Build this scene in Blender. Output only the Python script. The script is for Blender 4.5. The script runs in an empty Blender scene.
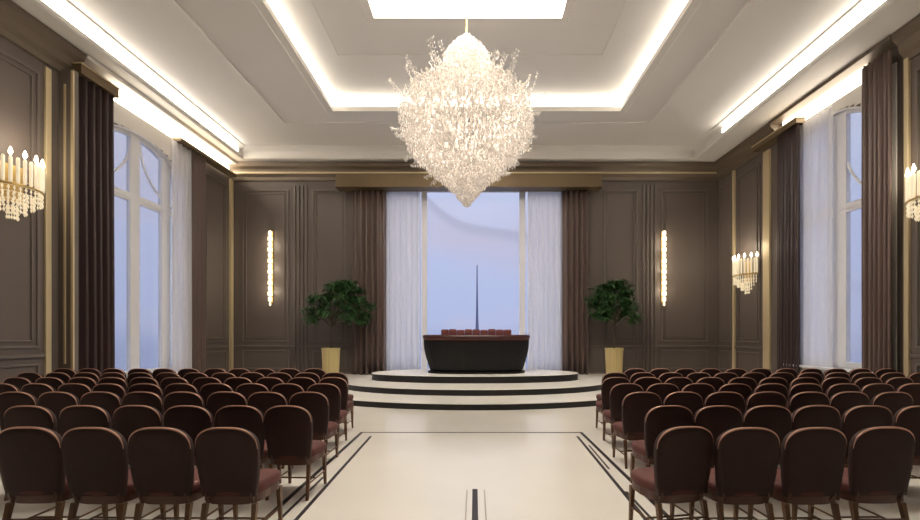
import bpy, bmesh, math, random
from mathutils import Vector, Matrix
random.seed(7)
PI = math.pi
SC = bpy.context.scene
COL = SC.collection
EYE = 1.67

# ---------------------------------------------------------------- camera, world, light, exposure
cam_d = bpy.data.cameras.new('camera')
cam_d.sensor_width = 36.0
cam_d.lens = 420 / 920 * 36
cam_d.shift_x = -15 / 920
cam_d.shift_y = 74 / 920
cam_d.clip_start = 0.05
cam_d.clip_end = 3000
cam = bpy.data.objects.new('camera', cam_d)
cam.location = (0, 0, EYE)
cam.rotation_euler = (PI / 2, 0, 0)
COL.objects.link(cam)
SC.camera = cam

SC.view_settings.view_transform = 'Standard'
SC.view_settings.look = 'None'
SC.view_settings.gamma = 1
SC.view_settings.use_curve_mapping = False
SC.view_settings.exposure = 1.02
SC.cycles.use_denoising = True
SC.cycles.max_bounces = 10
SC.cycles.diffuse_bounces = 5
SC.cycles.transparent_max_bounces = 40
SC.cycles.sample_clamp_indirect = 4.0


def lin(c):
    return tuple((v / 255 / 12.92) if v / 255 <= 0.04045 else ((v / 255 + 0.055) / 1.055) ** 2.4 for v in c) + (1.0,)


def make_world():
    w = bpy.data.worlds.new('sky'); SC.world = w
    w.use_nodes = True
    nt = w.node_tree; N = nt.nodes; L = nt.links
    N.clear()
    out = N.new('ShaderNodeOutputWorld'); bg = N.new('ShaderNodeBackground')
    tc = N.new('ShaderNodeTexCoord'); sep = N.new('ShaderNodeSeparateXYZ')
    L.new(tc.outputs['Generated'], sep.inputs[0])
    # height gradient of an overcast dusk sky
    mr = N.new('ShaderNodeMapRange'); mr.inputs[1].default_value = -0.12; mr.inputs[2].default_value = 0.55
    L.new(sep.outputs[2], mr.inputs[0])
    cr = N.new('ShaderNodeValToRGB')
    e = cr.color_ramp.elements
    e[0].position = 0.0; e[0].color = lin((150, 160, 192))
    e[1].position = 1.0; e[1].color = lin((212, 222, 242))
    for p, c in ((0.14, (158, 168, 202)), (0.22, (178, 188, 222)), (0.45, (184, 193, 226)), (0.72, (196, 205, 232))):
        q = e.new(p); q.color = lin(c)
    L.new(mr.outputs[0], cr.inputs[0])
    # a soft bank of cloud
    mp = N.new('ShaderNodeMapping'); mp.inputs['Scale'].default_value = (1.2, 1.2, 3.5)
    L.new(tc.outputs['Generated'], mp.inputs[0])
    nz = N.new('ShaderNodeTexNoise'); nz.inputs['Scale'].default_value = 2.1; nz.inputs['Detail'].default_value = 3
    L.new(mp.outputs[0], nz.inputs[0])
    r2 = N.new('ShaderNodeMapRange'); r2.inputs[1].default_value = 0.46; r2.inputs[2].default_value = 0.62; r2.inputs[4].default_value = 0.6
    L.new(nz.outputs[0], r2.inputs[0])
    mx = N.new('ShaderNodeMixRGB'); mx.inputs[2].default_value = lin((196, 192, 212))
    L.new(r2.outputs[0], mx.inputs[0]); L.new(cr.outputs[0], mx.inputs[1])
    # a long low cloud bank whose upper edge dips towards the east
    def mth(op, a, b=None, c=None):
        n_ = N.new('ShaderNodeMath'); n_.operation = op
        for i_, v_ in enumerate((a, b, c)):
            if v_ is None: continue
            if isinstance(v_, (int, float)): n_.inputs[i_].default_value = v_
            else: L.new(v_, n_.inputs[i_])
        return n_.outputs[0]
    yy = mth('MAXIMUM', sep.outputs[1], 0.05)
    t_ = mth('DIVIDE', sep.outputs[0], yy); e_ = mth('DIVIDE', sep.outputs[2], yy)
    neg = mth('MINIMUM', t_, 0.0)
    edge = mth('ADD', mth('MULTIPLY_ADD', t_, -0.15, 0.262), mth('MULTIPLY', mth('MULTIPLY', neg, neg), 4.0))
    dd = mth('SUBTRACT', edge, e_)                 # > 0 below the edge
    def ramp(v, a, b, c, d):
        r_ = N.new('ShaderNodeMapRange'); r_.interpolation_type = 'SMOOTHSTEP'
        r_.inputs[1].default_value = a; r_.inputs[2].default_value = b; r_.inputs[3].default_value = c; r_.inputs[4].default_value = d
        L.new(v, r_.inputs[0]); return r_.outputs[0]
    front = ramp(sep.outputs[1], .6, .9, 0, 1)
    body = mth('MULTIPLY', mth('MULTIPLY', ramp(dd, -.004, .012, 0, .55), ramp(dd, .05, .14, 1, 0)), front)
    rim = mth('MULTIPLY', mth('MULTIPLY', ramp(dd, -.004, .008, 0, .5), ramp(dd, .012, .04, 1, 0)), front)
    m1 = N.new('ShaderNodeMixRGB'); m1.inputs[2].default_value = lin((190, 186, 208)); L.new(body, m1.inputs[0]); L.new(mx.outputs[0], m1.inputs[1])
    m2 = N.new('ShaderNodeMixRGB'); m2.inputs[2].default_value = lin((160, 162, 184)); L.new(rim, m2.inputs[0]); L.new(m1.outputs[0], m2.inputs[1])
    L.new(m2.outputs[0], bg.inputs[0]); bg.inputs[1].default_value = 0.54
    L.new(bg.outputs[0], out.inputs[0])


make_world()

# ---------------------------------------------------------------- materials
def mat(name, rgb, rough=0.6, metal=0.0, var=0.0, vscale=3.0, bump=0.0, bscale=40.0, emit=None, estr=0.0,
        stretch=(1, 1, 1), coat=0.0, sheen=0.0, spec=0.5):
    m = bpy.data.materials.new(name); m.use_nodes = True
    nt = m.node_tree; N = nt.nodes; L = nt.links
    b = N['Principled BSDF']
    b.inputs['Base Color'].default_value = lin(rgb)
    b.inputs['Roughness'].default_value = rough
    b.inputs['Metallic'].default_value = metal
    b.inputs['Specular IOR Level'].default_value = spec
    b.inputs['Coat Weight'].default_value = coat
    b.inputs['Sheen Weight'].default_value = sheen
    tc = N.new('ShaderNodeTexCoord'); mp = N.new('ShaderNodeMapping'); mp.inputs['Scale'].default_value = stretch
    L.new(tc.outputs['Object'], mp.inputs[0])
    if var:
        nz = N.new('ShaderNodeTexNoise'); nz.inputs['Scale'].default_value = vscale; nz.inputs['Detail'].default_value = 4
        L.new(mp.outputs[0], nz.inputs[0])
        hs = N.new('ShaderNodeHueSaturation'); hs.inputs['Color'].default_value = lin(rgb)
        mr = N.new('ShaderNodeMapRange'); mr.inputs[1].default_value = 0.3; mr.inputs[2].default_value = 0.7
        mr.inputs[3].default_value = 1 - var; mr.inputs[4].default_value = 1 + var
        L.new(nz.outputs[0], mr.inputs[0]); L.new(mr.outputs[0], hs.inputs['Value']); L.new(hs.outputs[0], b.inputs['Base Color'])
    if bump:
        nb = N.new('ShaderNodeTexNoise'); nb.inputs['Scale'].default_value = bscale; nb.inputs['Detail'].default_value = 3
        L.new(mp.outputs[0], nb.inputs[0])
        bp = N.new('ShaderNodeBump'); bp.inputs['Strength'].default_value = bump; bp.inputs['Distance'].default_value = 0.01
        L.new(nb.outputs[0], bp.inputs['Height']); L.new(bp.outputs[0], b.inputs['Normal'])
    if emit:
        b.inputs['Emission Color'].default_value = lin(emit); b.inputs['Emission Strength'].default_value = estr
    return m


def sheer_mat():
    m = bpy.data.materials.new('sheer_voile'); m.use_nodes = True
    nt = m.node_tree; N = nt.nodes; L = nt.links; N.clear()
    out = N.new('ShaderNodeOutputMaterial')
    d = N.new('ShaderNodeBsdfDiffuse'); d.inputs[0].default_value = lin((245, 245, 250))
    t = N.new('ShaderNodeBsdfTranslucent'); t.inputs[0].default_value = lin((250, 250, 253))
    tr = N.new('ShaderNodeBsdfTransparent')
    a = N.new('ShaderNodeMixShader'); a.inputs[0].default_value = 0.55
    b = N.new('ShaderNodeMixShader'); b.inputs[0].default_value = 0.30
    wv = N.new('ShaderNodeTexNoise'); wv.inputs['Scale'].default_value = 60
    mr = N.new('ShaderNodeMapRange'); mr.inputs[3].default_value = 0.2; mr.inputs[4].default_value = 0.4
    L.new(wv.outputs[0], mr.inputs[0]); L.new(mr.outputs[0], b.inputs[0])
    L.new(d.outputs[0], a.inputs[1]); L.new(t.outputs[0], a.inputs[2])
    L.new(a.outputs[0], b.inputs[1]); L.new(tr.outputs[0], b.inputs[2]); L.new(b.outputs[0], out.inputs[0])
    return m


def glass_mat():
    m = bpy.data.materials.new('window_glass'); m.use_nodes = True
    nt = m.node_tree; N = nt.nodes; L = nt.links; N.clear()
    out = N.new('ShaderNodeOutputMaterial')
    tr = N.new('ShaderNodeBsdfTransparent'); tr.inputs[0].default_value = (0.96, 0.97, 0.99, 1)
    g = N.new('ShaderNodeBsdfGlossy'); g.inputs['Roughness'].default_value = 0.3
    fr = N.new('ShaderNodeFresnel'); fr.inputs[0].default_value = 1.45
    mu = N.new('ShaderNodeMath'); mu.operation = 'MULTIPLY'; mu.inputs[1].default_value = 0.2
    mx = N.new('ShaderNodeMixShader')
    L.new(fr.outputs[0], mu.inputs[0]); L.new(mu.outputs[0], mx.inputs[0])
    L.new(tr.outputs[0], mx.inputs[1]); L.new(g.outputs[0], mx.inputs[2]); L.new(mx.outputs[0], out.inputs[0])
    return m


def crystal_mat(name, rgb, estr, clear=0.78):
    """clear, faintly glowing crystal: most light passes through each facet."""
    m = bpy.data.materials.new(name); m.use_nodes = True
    nt = m.node_tree; N = nt.nodes; L = nt.links; N.clear()
    out = N.new('ShaderNodeOutputMaterial')
    d = N.new('ShaderNodeBsdfDiffuse'); d.inputs[0].default_value = lin(rgb)
    tr = N.new('ShaderNodeBsdfTransparent')
    g = N.new('ShaderNodeBsdfGlossy'); g.inputs['Roughness'].default_value = 0.25
    e = N.new('ShaderNodeEmission'); e.inputs[0].default_value = lin(rgb); e.inputs[1].default_value = estr
    a = N.new('ShaderNodeMixShader'); a.inputs[0].default_value = 0.12
    b = N.new('ShaderNodeMixShader'); b.inputs[0].default_value = clear
    s = N.new('ShaderNodeAddShader')
    L.new(d.outputs[0], a.inputs[1]); L.new(g.outputs[0], a.inputs[2])
    L.new(a.outputs[0], b.inputs[1]); L.new(tr.outputs[0], b.inputs[2])
    L.new(b.outputs[0], s.inputs[0]); L.new(e.outputs[0], s.inputs[1]); L.new(s.outputs[0], out.inputs[0])
    return m


def floor_mat():
    m = mat('cream_marble', (240, 235, 227), rough=0.16, var=0.035, vscale=0.7, spec=0.5)
    return m


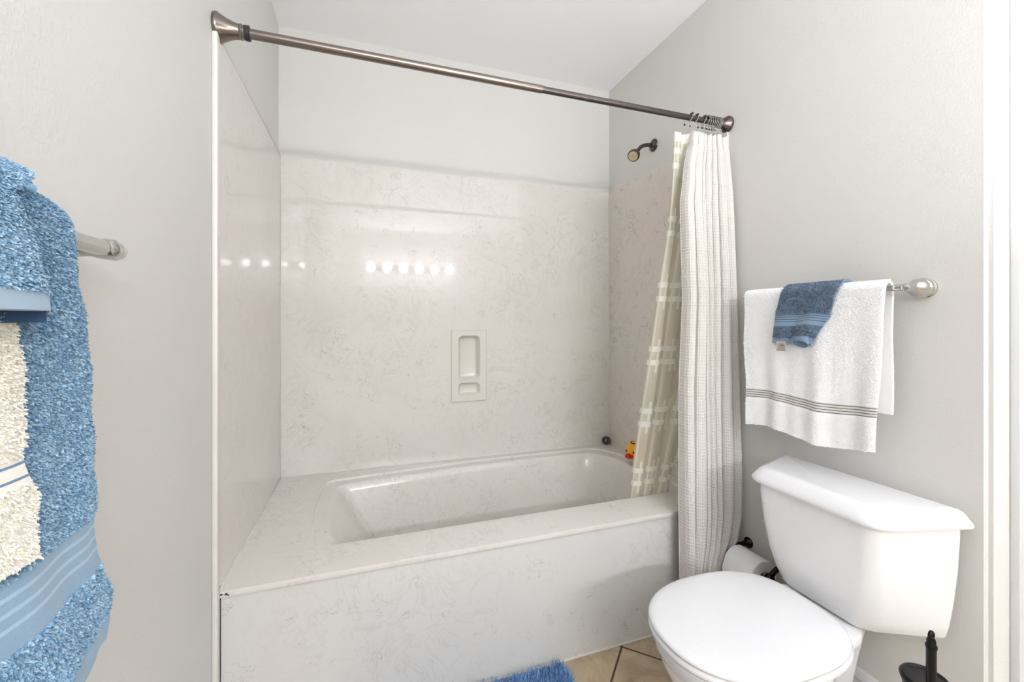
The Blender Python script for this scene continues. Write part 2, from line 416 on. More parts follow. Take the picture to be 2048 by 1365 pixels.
b.rings([at(outer, ZT), at(o2, ZT-0.010), at(o3, ZT-0.010), at(i1, ZT-0.018), at(i2, ZT-0.04), at(m1, 0.29), at(m2, 0.13), at(m3, 0.082), at(m4, 0.07)], cap0=False, cap1=True)
# deck top between rectangle and outline
rect = [(x0, y0+0.004), (x1, y0+0.004), (x1, y1), (x0, y1)]
polys = [[Vector((x, y, ZT)) for x, y in rect], [Vector((p[0], p[1], ZT)) for p in outer]]
allp = polys[0]+polys[1]; vv = [b.bm.verts.new(p) for p in allp]
for t in tessellate_polygon(polys):
    try: b.bm.faces.new([vv[k] for k in t])
    except ValueError: pass
# rounded front edge and lip
lip = [(y0+0.004, ZT), (y0+0.0006, ZT-0.0006), (y0, ZT-0.002), (y0, ZT-0.0165), (y0+0.0006, ZT-0.018), (y0+0.02, ZT-0.018)]
for (ya, za), (yb, zb) in zip(lip[:-1], lip[1:]):
    b.bm.faces.new([b.bm.verts.new(p) for p in [(x0, ya, za), (x1, ya, za), (x1, yb, zb), (x0, yb, zb)]])
bmesh.ops.remove_doubles(b.bm, verts=b.bm.verts, dist=1e-5)
b.build('tub_body', MP['marbleT'], tub, smooth=28)
B().box(x0+0.003, x1, -D, -D+0.02, 0.004, ZT-0.0205).build('apron', MP['marbleA'], tub, smooth=None)['label'] = 'greyish white marble apron under the deck lip'
caulk(tub, [(x0, x1, -D-0.003, -D, 0.0, 0.008)])
b = B()
for (x, z, r) in [(0.016, 0.456, .0035), (0.027, 0.455, .004), (0.032, 0.452, .0025)]: b.ball((x, y0-0.0005, z-0.003), r, (1, .35, .8), 8, 6)
b.build('sealant_gap', MP['stain'], tub)
B().lathe((0.95, -0.42, 0.068), (0, 0, 1), [(0, .032), (.004, .032), (.006, .026), (.0065, .001)]).build('drain', MP['chrome'], tub)

# soap niche: a plate with a tall recess above a small one
sd = thing('soap_dish', ((SX0+SX1)/2, -PT, 0.765), 'recessed cream marble soap niche with a tall slot over a small one', 'soap dish')
def rrect(xa, xb, za, zb, r): return roundpoly([(xa, za), (xb, za), (xb, zb), (xa, zb)], r, 6, 4)
PX0, PX1, PZ0, PZ1 = 0.814, 1.009, 0.765, 1.147
yf = -PT-0.008
b = B()
holes = [(0.852, 0.972, 0.880, 1.119, 0.028, 0.045), (0.852, 0.972, 0.795, 0.868, 0.024, 0.032)]
outl = [(PX0+.004, PZ0+.004), (PX1-.004, PZ0+.004), (PX1-.004, PZ1-.004), (PX0+.004, PZ1-.004)]
loops = [[Vector((x, yf, z)) for x, z in outl]]
for xa, xb, za, zb, r, dp in holes: loops.append([Vector((p[0], yf, p[1])) for p in rrect(xa, xb, za, zb, r)])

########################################

**DIRECTIONS FOR THIS TASK**
Tally up the lines holding the word "Python" in the data above, and answer with that figure only.

**RESPONSE TO THE TASK**
2